• EXERCISE AIM: Retype all material exactly. Pictures stay out of the copy.

— begin DATA PROVIDED —

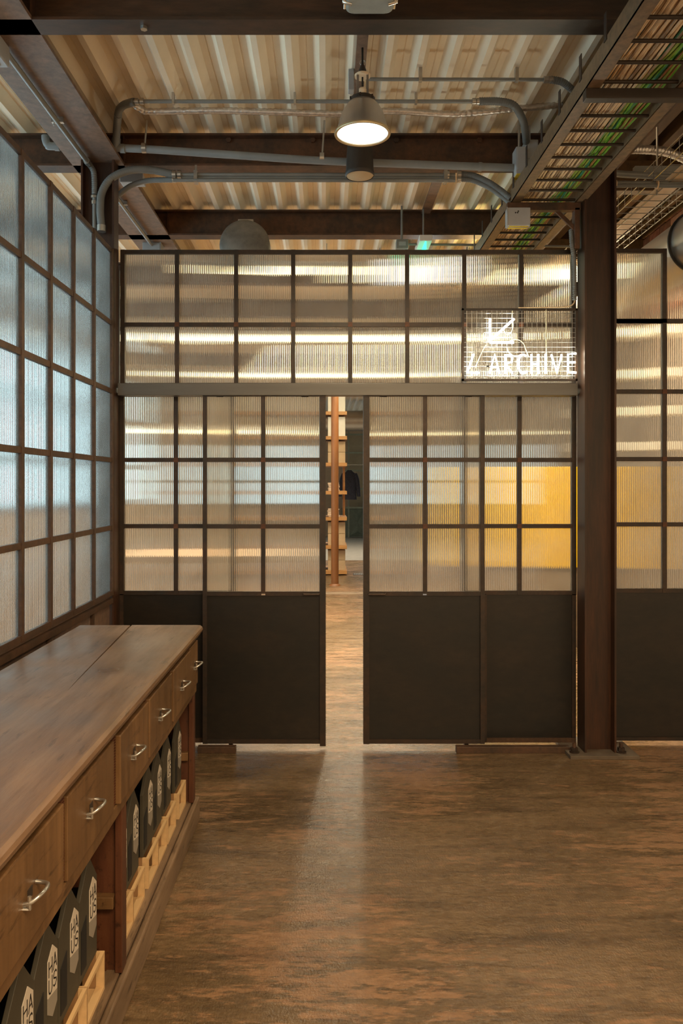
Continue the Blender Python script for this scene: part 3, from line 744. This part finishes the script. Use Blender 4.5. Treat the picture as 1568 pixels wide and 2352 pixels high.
while k < 6.6:
    link('hanger_tab', tb, tr, (TL, k, TZ)); k += .285
def cable(mat, label, group, path, r):
    o = MB().tube(smooth(path, 3), r, 6).build('cable', M[mat]); return tag(o, label, 'cable', group)
def tray_path(xa, lvl, jitter, r, xmin=TL + .07, xmax=TR - .015, y0=2.0, y1=6.9):
    pts = []; y = y0 + random.uniform(0, .1); xx = xa
    while y < y1:
        xx += random.gauss(0, jitter); xx += (xa - xx) * .25
        pts.append((min(max(xx, xmin), xmax), y, TZ + .022 + r + lvl * .0125 + random.uniform(0, .005)))
        y += .1425 * 1.5
    return pts
for i in range(40):
    t = i / 40; c_ = 'beige' if random.random() < .72 else 'taupe'
    cable('cable_beige' if c_ == 'beige' else 'cable_taupe', 'beige cable in the bundle along the middle of the tray' if c_ == 'beige' else 'brownish-grey cable in the bundle along the tray',
          c_ + ' cables in the tray', tray_path(TL + .075 + t * .155, i % 3, .006, .0052), random.uniform(.0042, .0062))
for i in range(22):
    t = i / 22; c_ = random.choice(['green', 'green', 'lime', 'teal'])
    cable('cable_' + c_, {'green': 'green cable in the bundle on the right of the tray', 'lime': 'yellow-green cable in the bundle on the right of the tray', 'teal': 'blue-green cable in the bundle on the right of the tray'}[c_],
          c_ + ' cables in the tray', tray_path(TL + .235 + t * .085, i % 3, .012, .006), random.uniform(.005, .0078))
for i, (c_, lb) in enumerate((('red', 'red cable wandering across the top of the tray'), ('copper', 'thin copper-brown cable along the tray edge'), ('black', 'black cable along the left of the tray beside the white trunking'), ('copper', 'thin copper-brown wire near the right tray rail'), ('red', 'short red cable among the green ones'))):
    cable('cable_' + c_, lb, None, tray_path((1.19, 1.34, 1.078, 1.36, 1.25)[i], 3 if c_ == 'red' else 0, .025 if c_ == 'red' else .006, .005), .0042)
o = MB().box(TL + .010, TL + .045, 2.0, 4.1, TZ + .022, TZ + .035).build('white_trunking', M['white']); tag(o, 'flat white trunking strip along the left side of the tray', 'trunking')
# supports of the tray
st = empty('tray_strut', 'dark steel channel carrying the cable tray, nearest the viewer', 'strut')
MB().box(TL + .0, 2.0, 3.105, 3.146, TZ - .042, TZ - .001).build('channel', M['rung'], st, .002)
for xx in (1.06, 1.44):
    pass
MB().tube([(1.52, 3.125, TZ - .04), (1.52, 3.125, BT)], .006, 8).build('threaded_rod', M['galv'], st)
bk = empty('tray_bracket', 'brown angle-steel bracket with a brace holding the tray off the column', 'bracket')
z_ = Z(467, 4.38)
MB().box(X(1163, 4.38), X(1331, 4.38), 4.36, 4.40, z_ - .045, z_ - .001).build('arm', M['beam'], bk, .002)
MB().box(X(1317, 4.38), X(1329, 4.38), 4.36, 4.41, Z(572, 4.38), z_ - .03).build('upright', M['beam'], bk, .002)
a = Vector(P(1274, 487, 4.38)); b_ = Vector(P(1318, 530, 4.38)); n_ = Vector((.018, 0, .018))
mb = MB(); d = .006
q = [a, a + Vector((.03, 0, 0)), b_ + Vector((0, 0, .03)), b_]
mb.add([(p_.x, 4.374, p_.z) for p_ in q] + [(p_.x, 4.386, p_.z) for p_ in q], [(0, 1, 2, 3), (7, 6, 5, 4), (0, 4, 5, 1), (1, 5, 6, 2), (2, 6, 7, 3), (3, 7, 4, 0)])
mb.build('brace', M['beam'], bk)
jb = empty('junction_box', 'grey switch box with a yellow-lit underside below the tray bracket', 'junction box')
a = P(1165, 476, 4.30); b_ = P(1218, 518, 4.30)
MB().box(a[0], b_[0], 4.30, 4.358, b_[2], a[2]).build('case', M['boxgrey'], jb, .004)
MB().box(a[0] + .012, b_[0] - .01, 4.305, 4.35, b_[2] - .003, b_[2]).build('lit_underside', M['underside_lit'], jb)
MB().tube(smooth([(a[0] - .002, 4.297, a[2]), (a[0] - .004, 4.295, b_[2] - .012), (b_[0] - .005, 4.295, b_[2] - .012), (b_[0] - .005, 4.297, b_[2] + .008)], 1), .003, 6).build('wire_guard', M['galv'], jb)
for dx_ in (.045, .06, .056):
    MB().tube([(a[0] + dx_, 4.2985, a[2] - .03 - (dx_ > .058) * -.008), (a[0] + dx_, 4.30, a[2] - .03 - (dx_ > .058) * -.008)], .004, 8).build('screw_hole', M['black'], jb)
for i, (q0, q1, q2, q3, lb) in enumerate(((1185, 336, 1203, 398, 'slim grey isolator box with yellow-lit underside at the end of the long pipe'), (1207, 320, 1236, 372, 'grey isolator box with yellow-lit underside under the curved conduit by the tray'))):
    jb = empty('isolator_box', lb, 'junction box')
    yy = 4.24 + i * .06
    a = P(q0, q1, yy); b_ = P(q2 + (8 if i == 0 else 0), q3, yy)
    MB().box(a[0], b_[0], yy, yy + .09, b_[2], a[2]).build('case', M['boxgrey'], jb, .004)
    MB().box(a[0] + .004, b_[0] - .004, yy + .003, yy + .085, b_[2] - .003, b_[2]).build('lit_underside', M['underside_lit'], jb)
    MB().box(a[0] + .006, b_[0] - .006, yy - .003, yy, b_[2] + .02, a[2] - .01).build('cover', M['boxgrey'], jb, .002)
    MB().tube([((a[0] + b_[0]) / 2, yy + .06, a[2] - .01), ((a[0] + b_[0]) / 2, yy + .06, DK)], .007, 8).build('support_rod', M['galv'], jb)

# ---------------------------------------------------------------- conduits and pipes
def ringed(path, r, pitch=.011, amp=.10):
    pts = smooth(path, 24); rs = []; s_ = 0
    for i, p_ in enumerate(pts):
        if i: s_ += (Vector(p_) - Vector(pts[i - 1])).length
        rs.append(r * (1 + amp * math.sin(2 * PI * s_ / pitch)))
    return pts, rs
def coupling(parent, p0, p1, r, mat='galv', name='coupling'):
    return MB().tube([p0, p1], r, 12).build(name, M[mat], parent)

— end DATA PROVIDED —

• THE RESULT:
Continue the Blender Python script for this scene: part 3, from line 744. This part finishes the script. Use Blender 4.5. Treat the picture as 1568 pixels wide and 2352 pixels high.
while k < 6.6:
    link('hanger_tab', tb, tr, (TL, k, TZ)); k += .285
def cable(mat, label, group, path, r):
    o = MB().tube(smooth(path, 3), r, 6).build('cable', M[mat]); return tag(o, label, 'cable', group)
def tray_path(xa, lvl, jitter, r, xmin=TL + .07, xmax=TR - .015, y0=2.0, y1=6.9):
    pts = []; y = y0 + random.uniform(0, .1); xx = xa
    while y < y1:
        xx += random.gauss(0, jitter); xx += (xa - xx) * .25
        pts.append((min(max(xx, xmin), xmax), y, TZ + .022 + r + lvl * .0125 + random.uniform(0, .005)))
        y += .1425 * 1.5
    return pts
for i in range(40):
    t = i / 40; c_ = 'beige' if random.random() < .72 else 'taupe'
    cable('cable_beige' if c_ == 'beige' else 'cable_taupe', 'beige cable in the bundle along the middle of the tray' if c_ == 'beige' else 'brownish-grey cable in the bundle along the tray',
          c_ + ' cables in the tray', tray_path(TL + .075 + t * .155, i % 3, .006, .0052), random.uniform(.0042, .0062))
for i in range(22):
    t = i / 22; c_ = random.choice(['green', 'green', 'lime', 'teal'])
    cable('cable_' + c_, {'green': 'green cable in the bundle on the right of the tray', 'lime': 'yellow-green cable in the bundle on the right of the tray', 'teal': 'blue-green cable in the bundle on the right of the tray'}[c_],
          c_ + ' cables in the tray', tray_path(TL + .235 + t * .085, i % 3, .012, .006), random.uniform(.005, .0078))
for i, (c_, lb) in enumerate((('red', 'red cable wandering across the top of the tray'), ('copper', 'thin copper-brown cable along the tray edge'), ('black', 'black cable along the left of the tray beside the white trunking'), ('copper', 'thin copper-brown wire near the right tray rail'), ('red', 'short red cable among the green ones'))):
    cable('cable_' + c_, lb, None, tray_path((1.19, 1.34, 1.078, 1.36, 1.25)[i], 3 if c_ == 'red' else 0, .025 if c_ == 'red' else .006, .005), .0042)
o = MB().box(TL + .010, TL + .045, 2.0, 4.1, TZ + .022, TZ + .035).build('white_trunking', M['white']); tag(o, 'flat white trunking strip along the left side of the tray', 'trunking')
# supports of the tray
st = empty('tray_strut', 'dark steel channel carrying the cable tray, nearest the viewer', 'strut')
MB().box(TL + .0, 2.0, 3.105, 3.146, TZ - .042, TZ - .001).build('channel', M['rung'], st, .002)
for xx in (1.06, 1.44):
    pass
MB().tube([(1.52, 3.125, TZ - .04), (1.52, 3.125, BT)], .006, 8).build('threaded_rod', M['galv'], st)
bk = empty('tray_bracket', 'brown angle-steel bracket with a brace holding the tray off the column', 'bracket')
z_ = Z(467, 4.38)
MB().box(X(1163, 4.38), X(1331, 4.38), 4.36, 4.40, z_ - .045, z_ - .001).build('arm', M['beam'], bk, .002)
MB().box(X(1317, 4.38), X(1329, 4.38), 4.36, 4.41, Z(572, 4.38), z_ - .03).build('upright', M['beam'], bk, .002)
a = Vector(P(1274, 487, 4.38)); b_ = Vector(P(1318, 530, 4.38)); n_ = Vector((.018, 0, .018))
mb = MB(); d = .006
q = [a, a + Vector((.03, 0, 0)), b_ + Vector((0, 0, .03)), b_]
mb.add([(p_.x, 4.374, p_.z) for p_ in q] + [(p_.x, 4.386, p_.z) for p_ in q], [(0, 1, 2, 3), (7, 6, 5, 4), (0, 4, 5, 1), (1, 5, 6, 2), (2, 6, 7, 3), (3, 7, 4, 0)])
mb.build('brace', M['beam'], bk)
jb = empty('junction_box', 'grey switch box with a yellow-lit underside below the tray bracket', 'junction box')
a = P(1165, 476, 4.30); b_ = P(1218, 518, 4.30)
MB().box(a[0], b_[0], 4.30, 4.358, b_[2], a[2]).build('case', M['boxgrey'], jb, .004)
MB().box(a[0] + .012, b_[0] - .01, 4.305, 4.35, b_[2] - .003, b_[2]).build('lit_underside', M['underside_lit'], jb)
MB().tube(smooth([(a[0] - .002, 4.297, a[2]), (a[0] - .004, 4.295, b_[2] - .012), (b_[0] - .005, 4.295, b_[2] - .012), (b_[0] - .005, 4.297, b_[2] + .008)], 1), .003, 6).build('wire_guard', M['galv'], jb)
for dx_ in (.045, .06, .056):
    MB().tube([(a[0] + dx_, 4.2985, a[2] - .03 - (dx_ > .058) * -.008), (a[0] + dx_, 4.30, a[2] - .03 - (dx_ > .058) * -.008)], .004, 8).build('screw_hole', M['black'], jb)
for i, (q0, q1, q2, q3, lb) in enumerate(((1185, 336, 1203, 398, 'slim grey isolator box with yellow-lit underside at the end of the long pipe'), (1207, 320, 1236, 372, 'grey isolator box with yellow-lit underside under the curved conduit by the tray'))):
    jb = empty('isolator_box', lb, 'junction box')
    yy = 4.24 + i * .06
    a = P(q0, q1, yy); b_ = P(q2 + (8 if i == 0 else 0), q3, yy)
    MB().box(a[0], b_[0], yy, yy + .09, b_[2], a[2]).build('case', M['boxgrey'], jb, .004)
    MB().box(a[0] + .004, b_[0] - .004, yy + .003, yy + .085, b_[2] - .003, b_[2]).build('lit_underside', M['underside_lit'], jb)
    MB().box(a[0] + .006, b_[0] - .006, yy - .003, yy, b_[2] + .02, a[2] - .01).build('cover', M['boxgrey'], jb, .002)
    MB().tube([((a[0] + b_[0]) / 2, yy + .06, a[2] - .01), ((a[0] + b_[0]) / 2, yy + .06, DK)], .007, 8).build('support_rod', M['galv'], jb)

# ---------------------------------------------------------------- conduits and pipes
def ringed(path, r, pitch=.011, amp=.10):
    pts = smooth(path, 24); rs = []; s_ = 0
    for i, p_ in enumerate(pts):
        if i: s_ += (Vector(p_) - Vector(pts[i - 1])).length
        rs.append(r * (1 + amp * math.sin(2 * PI * s_ / pitch)))
    return pts, rs
def coupling(parent, p0, p1, r, mat='galv', name='coupling'):
    return MB().tube([p0, p1], r, 12).build(name, M[mat], parent)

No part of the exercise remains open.